La séquence que j’ai eu le plus de mal à monter est celle où le personnage d’Isa tente de faire jouer la comédie à son amoureux, Gaël. Il fallait faire un montage où il joue le plus mal possible et quand on a l’habitude de toujours chercher à ce que l’acteur soit bon, c’est très difficile d’aller contre ses réflexes, de ne pas gommer les petites hésitations, les regards un peu perdus, de monter non pas pour mettre en valeur le jeu de l’acteur mais son mauvais jeu...
C’est très confortable de monter un film en Found fortage (on sait qui tient la caméra durant la trois quarts du film), ça simplifie de beaucoup les questions de point de vue. Au montage, c’est toujours très important de savoir de quel point de vue on voit la scène, de savoir ce qu’on peut voir et ne pas voir. Ici ces questions sont souvent résolues dès le départ.

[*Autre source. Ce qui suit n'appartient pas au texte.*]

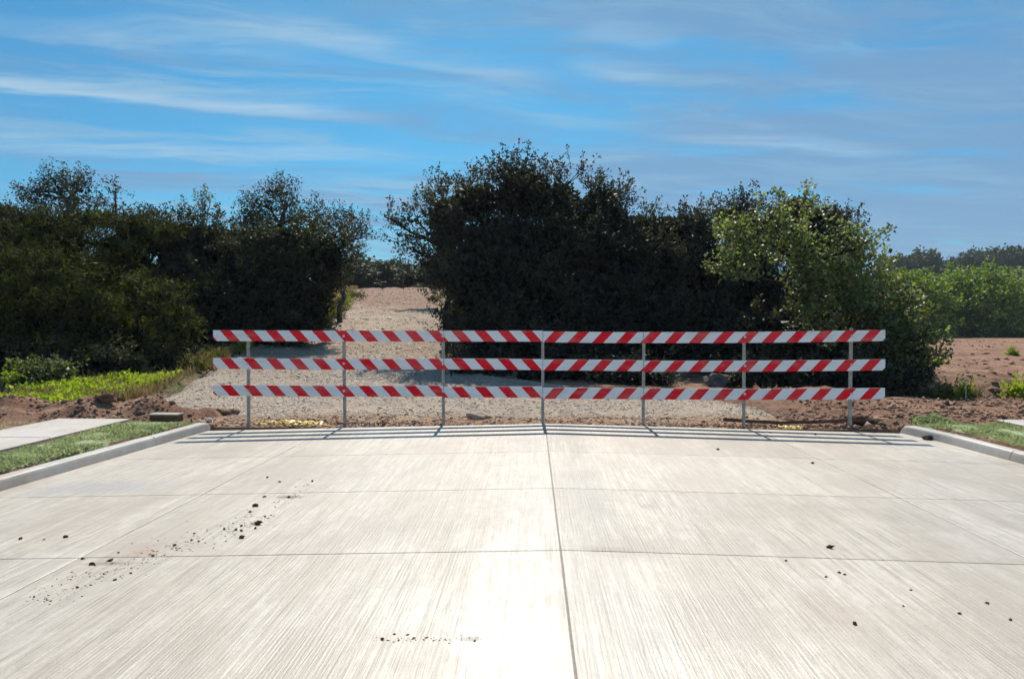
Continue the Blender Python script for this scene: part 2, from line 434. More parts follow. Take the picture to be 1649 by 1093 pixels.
def mat_gravel():
    m, t = new_mat('gravel')
    p = wpos(t)
    X, Y, Z = t.sep(p)
    vor = t.node('ShaderNodeTexVoronoi', inp={'Vector': p, 'Scale': 16.0, 'Randomness': 1.0})
    n1 = t.noise(p, 0.5, 6.0, 0.62)
    n2 = t.noise(p, 5.0, 5.0, 0.7)
    lane = t.noise(t.vmath('MULTIPLY', p, (1.1, 0.12, 1.0)), 1.0, 4.0, 0.6)
    tan = t.mix(t.ramp(n1, 0.35, 0.65), (0.46, 0.345, 0.25), (0.33, 0.22, 0.15))
    grey = t.mix(vor.outputs['Color'], (0.25, 0.20, 0.16), (0.56, 0.46, 0.375))
    near = t.ramp(t.math('ADD', Y, t.math('MULTIPLY', t.math('SUBTRACT', n2, 0.5), 6.0)), 20.0, 27.0, 0.8, 0.15)
    edge = t.ramp(t.math('ADD', Y, t.math('MULTIPLY', t.math('SUBTRACT', n2, 0.5), 2.2)), 12.7, 14.0)
    col = t.mix(t.math('MULTIPLY', near, edge), tan, grey)
    col = t.mix(t.ramp(n2, 0.5, 0.72, 0.0, 0.5), col, (0.21, 0.125, 0.082))
    col = t.mix(t.math('SUBTRACT', 1.0, edge), col, t.mix(t.ramp(n2, 0.4, 0.6), (0.40, 0.25, 0.155), (0.24, 0.13, 0.085)))
    col = t.mix(t.ramp(lane, 0.5, 0.66, 0.0, 0.4), col, (0.46, 0.38, 0.29))
    far = t.ramp(t.math('ADD', Y, t.math('MULTIPLY', n1, 14.0)), 48.0, 58.0, 0.0, 0.8)
    col = t.mix(far, col, (0.29, 0.155, 0.095))
    t.put(t.bs.inputs['Base Color'], col)
    t.put(t.bs.inputs['Roughness'], 0.9); t.put(t.bs.inputs['Specular IOR Level'], 0.2)
    h = t.math('ADD', t.math('MULTIPLY', vor.outputs['Distance'], -0.6), n2)
    bump(t, h, 1.0, 0.09)
    return m
M['gravel'] = mat_gravel()
def mat_stones():
    m, t = new_mat('gravel_stone')
    rnd = t.node('ShaderNodeNewGeometry').outputs['Random Per Island']
    col = t.mix(rnd, (0.24, 0.18, 0.14), (0.64, 0.54, 0.45))
    t.put(t.bs.inputs['Base Color'], col); t.put(t.bs.inputs['Roughness'], 0.85)
    return m
M['stones'] = mat_stones()
def mat_clods():
    m, t = new_mat('clod_field')
    rnd = t.node('ShaderNodeNewGeometry').outputs['Random Per Island']
    col = t.mix(rnd, (0.16, 0.092, 0.066), (0.40, 0.265, 0.185))
    t.put(t.bs.inputs['Base Color'], col); t.put(t.bs.inputs['Roughness'], 0.95)
    t.put(t.bs.inputs['Specular IOR Level'], 0.1)
    bump(t, t.noise(wpos(t), 40.0, 4.0, 0.7), 0.6, 0.02)
    return m
M['clods'] = mat_clods()

# ------------------------------------------------------------------ ground
SLAB_END = 11.86
GUT_L, GUT_R = -5.26, 5.80
def gut_l(y): return np.interp(y, [-5, 7.69, 10.8, 12.0], [-5.5, -5.31, -5.13, -5.05])
def gut_r(y): return np.interp(y, [-5, 9.15, 10.96, 12.0], [5.86, 5.84, 5.77, 5.60])
TRK = [  # Y, left X, right X of the gravel track
    (12.0, -5.0, 4.3), (13.2, -6.2, 4.6), (14.3, -7.9, 4.6), (15.5, -8.5, 4.4), (17.5, -8.7, 3.6), (20, -8.9, -0.6), (22, -9.4, -2.3), (25, -9.6, -2.6), (28, -9.8, -3.0),
    (33, -9.6, -3.5), (39, -10.4, -4.3), (45, -11.2, -5.3), (55, -13.0, -6.7), (68, -16.0, -8.2), (78, -17.6, -9.6), (90, -20.5, -12.0)]
_ty = np.array([a[0] for a in TRK], float); _tl = np.array([a[1] for a in TRK], float); _tr = np.array([a[2] for a in TRK], float)
def trk_l(y): return np.interp(y, _ty, _tl)
def trk_r(y): return np.interp(y, _ty, _tr)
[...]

On imagine toujours qu’avec des plans-séquences, il n’y a rien à faire qu’enlever les claps, mais ici on a souvent fait des « bidouilles. » Par exemple dans le plan où Isa et Gaël sont dans la salle de bain à discuter, on change de prise discrètement, dans le filé, lorsqu’ils se passent la caméra. Dans celui où Isa engage Philippe dans le café, on a rajouté un zoom pour cacher une coupe : deux répliques qui n’allaient plus dans le film ont été supprimées, et cette coupe image est masquée par le mouvement de caméra qu’on a rajouté en effets spéciaux. En fait on a été exigeantes, on a toujours tenté de changer les choses quand il y avait quelque chose qu’on voulait changer, on ne s’est jamais dit « c’est tourné comme ça, on ne peut rien faire. » Il y a bien une séquence qui se retrouve dans le film final que j’aurais aimé couper. Je l’ai proposé à Isabelle, on a vu le film sans, on l’a montré dans cette version à des spectateurs-tests. Je suis persuadée que c’était mieux sans. Mais Isabelle préférait autrement et je n’ai pas de regrets : je me dis que même si j’aurais préféré que cette version reste, elle a eu sa chance, on a essayé et j’aime beaucoup le film tel qu’il est.
Post-scriptum de 2022 : j’ai monté un autre film en found-footage, le court-métrage de Théo Nourdin Inédit en Europe sur lequel j’ai pu réutiliser des techniques de montage que j’avais expérimentées sur Lutine.